Goran Jeras: I wouldn't use the word “traditional” because I think that banks started as a very similar institution to what we’re doing, so to some extent back it’s to the roots. Because the banks were not usually founded by rich guys that wanted to control the world. Typically, they were founded by people that didn't have enough money, who wanted to pool their resources in one way or another. There is a definition of an ethical bank that we refer to. An ethical bank needs to have the following characteristics:

  1. It needs to be fully owned by its customers, so there are no shareholders in a bank who don't have also interesting in services the bank is providing.

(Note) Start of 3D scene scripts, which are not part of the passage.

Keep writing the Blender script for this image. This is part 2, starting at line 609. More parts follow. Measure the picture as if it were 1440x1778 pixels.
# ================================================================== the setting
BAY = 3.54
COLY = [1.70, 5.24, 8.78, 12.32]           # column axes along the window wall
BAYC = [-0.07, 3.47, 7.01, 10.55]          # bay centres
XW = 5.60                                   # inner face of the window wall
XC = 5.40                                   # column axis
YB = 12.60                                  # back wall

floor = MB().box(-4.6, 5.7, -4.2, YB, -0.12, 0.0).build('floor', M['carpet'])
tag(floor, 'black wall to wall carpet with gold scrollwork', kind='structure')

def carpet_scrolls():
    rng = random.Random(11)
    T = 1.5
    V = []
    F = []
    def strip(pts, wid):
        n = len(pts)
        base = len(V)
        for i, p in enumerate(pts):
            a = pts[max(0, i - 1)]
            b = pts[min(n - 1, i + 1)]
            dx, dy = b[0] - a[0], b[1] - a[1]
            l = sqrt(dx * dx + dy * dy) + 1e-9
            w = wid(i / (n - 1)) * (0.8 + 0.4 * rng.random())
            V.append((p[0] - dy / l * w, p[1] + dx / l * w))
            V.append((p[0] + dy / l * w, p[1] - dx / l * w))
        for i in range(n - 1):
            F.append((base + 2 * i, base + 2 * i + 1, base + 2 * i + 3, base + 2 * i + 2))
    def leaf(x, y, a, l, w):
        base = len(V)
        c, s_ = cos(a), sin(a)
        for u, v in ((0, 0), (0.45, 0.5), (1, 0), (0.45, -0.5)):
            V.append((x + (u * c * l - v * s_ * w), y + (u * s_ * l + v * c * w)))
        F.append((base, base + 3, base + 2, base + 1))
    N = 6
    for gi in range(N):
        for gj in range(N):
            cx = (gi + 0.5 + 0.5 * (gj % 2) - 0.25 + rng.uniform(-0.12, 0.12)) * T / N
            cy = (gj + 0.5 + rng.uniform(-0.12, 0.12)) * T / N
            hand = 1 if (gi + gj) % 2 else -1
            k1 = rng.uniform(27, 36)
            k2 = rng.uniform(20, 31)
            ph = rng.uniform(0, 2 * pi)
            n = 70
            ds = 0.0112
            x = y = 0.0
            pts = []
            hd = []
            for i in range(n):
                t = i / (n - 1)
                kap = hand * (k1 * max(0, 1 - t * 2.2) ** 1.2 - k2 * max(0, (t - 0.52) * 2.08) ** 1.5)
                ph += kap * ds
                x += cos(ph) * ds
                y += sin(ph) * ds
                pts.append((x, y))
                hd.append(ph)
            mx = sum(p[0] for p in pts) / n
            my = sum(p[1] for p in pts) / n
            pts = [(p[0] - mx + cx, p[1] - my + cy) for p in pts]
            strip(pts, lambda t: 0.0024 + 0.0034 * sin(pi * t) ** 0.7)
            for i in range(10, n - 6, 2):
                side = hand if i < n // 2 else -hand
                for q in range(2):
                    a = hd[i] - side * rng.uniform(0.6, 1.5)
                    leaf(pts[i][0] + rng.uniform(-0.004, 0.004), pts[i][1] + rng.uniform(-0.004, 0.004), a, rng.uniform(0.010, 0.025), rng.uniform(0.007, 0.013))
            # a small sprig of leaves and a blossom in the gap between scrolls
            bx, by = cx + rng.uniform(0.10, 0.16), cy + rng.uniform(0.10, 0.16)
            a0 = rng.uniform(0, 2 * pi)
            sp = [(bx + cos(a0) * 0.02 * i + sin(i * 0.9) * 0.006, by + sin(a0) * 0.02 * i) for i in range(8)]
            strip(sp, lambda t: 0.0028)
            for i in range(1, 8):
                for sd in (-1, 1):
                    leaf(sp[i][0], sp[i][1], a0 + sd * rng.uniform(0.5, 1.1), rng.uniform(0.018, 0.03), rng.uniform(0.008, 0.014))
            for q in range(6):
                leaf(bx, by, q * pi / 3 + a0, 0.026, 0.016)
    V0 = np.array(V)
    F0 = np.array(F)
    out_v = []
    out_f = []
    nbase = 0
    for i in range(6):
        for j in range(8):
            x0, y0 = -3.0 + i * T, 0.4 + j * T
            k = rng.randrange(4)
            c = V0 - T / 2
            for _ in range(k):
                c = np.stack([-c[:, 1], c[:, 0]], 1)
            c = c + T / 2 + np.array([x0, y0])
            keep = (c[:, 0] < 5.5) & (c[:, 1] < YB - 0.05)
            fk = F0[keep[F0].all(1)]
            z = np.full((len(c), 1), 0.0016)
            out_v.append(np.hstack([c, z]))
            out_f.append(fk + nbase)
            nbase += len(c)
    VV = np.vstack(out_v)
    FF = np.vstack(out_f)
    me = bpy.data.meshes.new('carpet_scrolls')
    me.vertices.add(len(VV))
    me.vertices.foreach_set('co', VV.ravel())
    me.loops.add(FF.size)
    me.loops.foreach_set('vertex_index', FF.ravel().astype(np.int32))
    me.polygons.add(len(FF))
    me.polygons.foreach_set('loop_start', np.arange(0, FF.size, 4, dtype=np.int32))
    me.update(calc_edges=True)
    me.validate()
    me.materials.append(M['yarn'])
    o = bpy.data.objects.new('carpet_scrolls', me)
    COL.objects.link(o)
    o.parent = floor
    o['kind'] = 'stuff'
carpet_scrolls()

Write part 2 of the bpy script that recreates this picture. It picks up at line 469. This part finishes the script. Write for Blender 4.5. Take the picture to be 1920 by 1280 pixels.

  2. It needs to be democratically governed, for instance, one member or one principal regardless of the amount of the capital that the member in the bank possesses.
  3. There must be an equal emphasis on the importance balance between financial, social, and environmental goals. All three aspects of an investment of the ethical bank needs to be positive, and finally from our part in that it needs to be local.
  4. The bank needs to keep and maintain an individual relationship with all its clients and customers, which isn’t possible if it becomes a big international institution.
  5. Transparency is also important. The role of the bank is to manage other people’s funds, so those people have every right to exactly know where their money is going and why it is going there, why it is assessed to be a good thing the three abovementioned aspects.

Our model of growth is based on expanding the model to different communities, sharing the costs of infrastructure, establishing common investment and collaboration schemes for areas of mutual interest, but to keep governance independence at the local levels. We think that is very important.